SNAPSHOT_ID=$(aws ec2 create-snapshot --volume-id $VID --query SnapshotId --output text --description "Backup of pv $PV_NAME of PVC $PVC_NAME in namespace $PVC_NAMESPACE for $KIND $DEPLOY_NAME")
aws ec2 wait snapshot-completed --snapshot-ids $SNAPSHOT_ID
echo "Created snapshot: $SNAPSHOT_ID of the EBS Volume: $VID"
echo "Creating the new volume in the destination AZ ($DESTINATION_AZ)"
NEW_VID=$(aws ec2 create-volume --availability-zone $DESTINATION_AZ --volume-type gp3 --snapshot-id $SNAPSHOT_ID --query VolumeId --output text)

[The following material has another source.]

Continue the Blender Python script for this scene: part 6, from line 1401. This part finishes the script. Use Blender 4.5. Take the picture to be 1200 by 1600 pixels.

aws ec2 wait volume-available --volume-ids $NEW_VID
echo "New volume $NEW_VID created"
echo "Deleting old PV $PV_NAME "
# spec.persistentvolumesource is immutable after creation
OLD_PVC=$(kubectl get pvc -n $PVC_NAMESPACE $PVC_NAME -o yaml | kubectl neat)
NEW_PV_YAML=$(kubectl get pv $PV_NAME -o yaml | sed "s/$SOURCE_AZ/$DESTINATION_AZ/" | sed "s/$VID/$NEW_VID/" | kubectl neat)

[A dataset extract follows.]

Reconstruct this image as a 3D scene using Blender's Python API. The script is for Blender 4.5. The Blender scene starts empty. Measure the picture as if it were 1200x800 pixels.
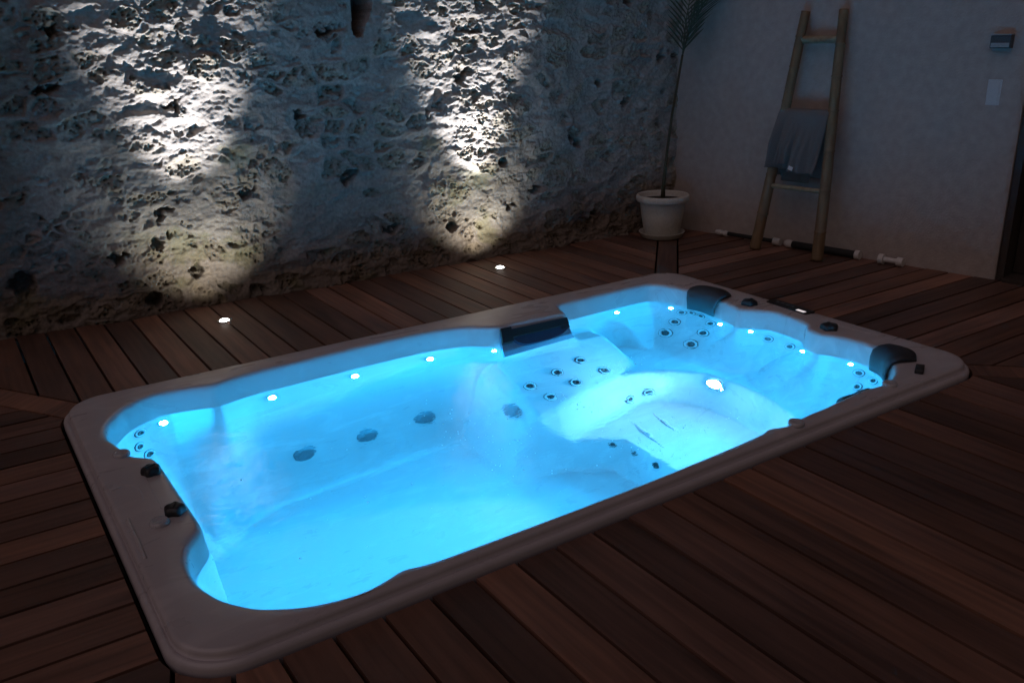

# kubectl patch pv $PV_NAME --type merge -p '{"spec":{"persistentVolumeReclaimPolicy": "Delete"}}'
kubectl delete pvc -n $PVC_NAMESPACE $PVC_NAME
# kubectl delete pv $PV_NAME
echo "$NEW_PV_YAML" | kubectl apply -f -
kubectl patch pv $PV_NAME -p '{"spec": {"claimRef":null}}'
echo "$OLD_PVC" | grep -v bind-completed | grep -v volume.kubernetes.io/selected-node | grep -v pv.kubernetes.io/bound-by-controller | sed "s/ gp2/ gp3/" | kubectl apply -f -
if [[ $SCALING != 0 ]]; then
echo "Scaling $KIND back up"
kubectl scale -n $PVC_NAMESPACE $KIND $DEPLOY_NAME --replicas $PREVIOUS_REPLICA_COUNT
kubectl rollout status -n $PVC_NAMESPACE $KIND $DEPLOY_NAME
fi
# Uncommenting the following lines allows for deletion of the snapshot and/or previous volume
# echo "Deleting the snapshot"
# aws ec2 delete-snapshot --snapshot-id $SNAPSHOT_ID
# echo "Deleting the old PV (if it was not in "delete" reclaim policy)"
# aws ec2 delete-volume --volume-id $VID
done
Needless to say, I take no responsability with the use of this script, and possible conseguence (e.g. dataloss, loss of account, or anything else).